>> START DATA EXTRACT

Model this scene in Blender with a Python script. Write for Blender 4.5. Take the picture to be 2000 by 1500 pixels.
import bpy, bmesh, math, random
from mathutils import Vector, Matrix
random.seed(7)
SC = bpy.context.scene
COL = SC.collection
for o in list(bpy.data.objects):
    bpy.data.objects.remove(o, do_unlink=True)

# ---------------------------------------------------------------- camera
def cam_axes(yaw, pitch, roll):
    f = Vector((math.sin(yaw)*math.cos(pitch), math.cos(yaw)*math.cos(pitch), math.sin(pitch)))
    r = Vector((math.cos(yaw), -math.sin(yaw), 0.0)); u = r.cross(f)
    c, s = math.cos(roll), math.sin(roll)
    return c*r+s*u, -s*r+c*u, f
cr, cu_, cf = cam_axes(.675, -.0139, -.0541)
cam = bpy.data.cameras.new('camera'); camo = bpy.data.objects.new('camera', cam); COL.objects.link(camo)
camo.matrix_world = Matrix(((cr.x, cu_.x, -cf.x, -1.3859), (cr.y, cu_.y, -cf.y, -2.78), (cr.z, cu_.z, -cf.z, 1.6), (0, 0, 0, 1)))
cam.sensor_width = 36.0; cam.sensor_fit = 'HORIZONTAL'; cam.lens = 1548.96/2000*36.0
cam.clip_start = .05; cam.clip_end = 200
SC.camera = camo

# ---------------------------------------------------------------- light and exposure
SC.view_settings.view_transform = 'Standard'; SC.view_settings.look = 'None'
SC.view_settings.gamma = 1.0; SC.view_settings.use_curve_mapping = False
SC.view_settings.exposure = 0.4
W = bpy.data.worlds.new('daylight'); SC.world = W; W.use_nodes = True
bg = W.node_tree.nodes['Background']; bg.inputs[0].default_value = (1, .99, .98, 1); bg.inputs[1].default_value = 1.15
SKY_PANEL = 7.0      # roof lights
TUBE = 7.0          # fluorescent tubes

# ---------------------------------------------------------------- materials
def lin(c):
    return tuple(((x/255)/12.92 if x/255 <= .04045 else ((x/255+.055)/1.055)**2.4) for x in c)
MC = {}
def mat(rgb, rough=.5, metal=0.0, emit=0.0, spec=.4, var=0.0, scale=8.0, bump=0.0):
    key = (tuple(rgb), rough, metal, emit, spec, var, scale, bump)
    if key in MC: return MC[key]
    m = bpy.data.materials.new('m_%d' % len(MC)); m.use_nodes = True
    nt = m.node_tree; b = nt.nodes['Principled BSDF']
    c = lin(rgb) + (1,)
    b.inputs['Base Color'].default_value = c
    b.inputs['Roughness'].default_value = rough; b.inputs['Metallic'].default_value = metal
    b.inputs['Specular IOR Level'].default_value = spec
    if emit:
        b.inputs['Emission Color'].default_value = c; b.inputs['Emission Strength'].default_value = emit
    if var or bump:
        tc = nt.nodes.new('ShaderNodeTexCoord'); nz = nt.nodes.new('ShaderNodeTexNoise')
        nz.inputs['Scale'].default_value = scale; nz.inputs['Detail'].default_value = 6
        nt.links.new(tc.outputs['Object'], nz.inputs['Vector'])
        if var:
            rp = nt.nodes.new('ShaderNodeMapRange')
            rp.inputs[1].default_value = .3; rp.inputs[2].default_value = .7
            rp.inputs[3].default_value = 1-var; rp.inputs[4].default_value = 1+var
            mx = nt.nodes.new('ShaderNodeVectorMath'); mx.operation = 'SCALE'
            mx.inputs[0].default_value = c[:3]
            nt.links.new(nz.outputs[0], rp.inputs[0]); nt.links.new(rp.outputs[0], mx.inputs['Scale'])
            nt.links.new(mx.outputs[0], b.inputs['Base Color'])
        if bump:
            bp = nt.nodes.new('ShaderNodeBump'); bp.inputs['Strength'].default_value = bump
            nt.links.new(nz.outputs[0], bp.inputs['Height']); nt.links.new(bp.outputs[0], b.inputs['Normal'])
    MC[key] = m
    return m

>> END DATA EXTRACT

In the listing, how many lines hold "scene"? Answer with a bare number.

### EXERCISE OUTPUT
2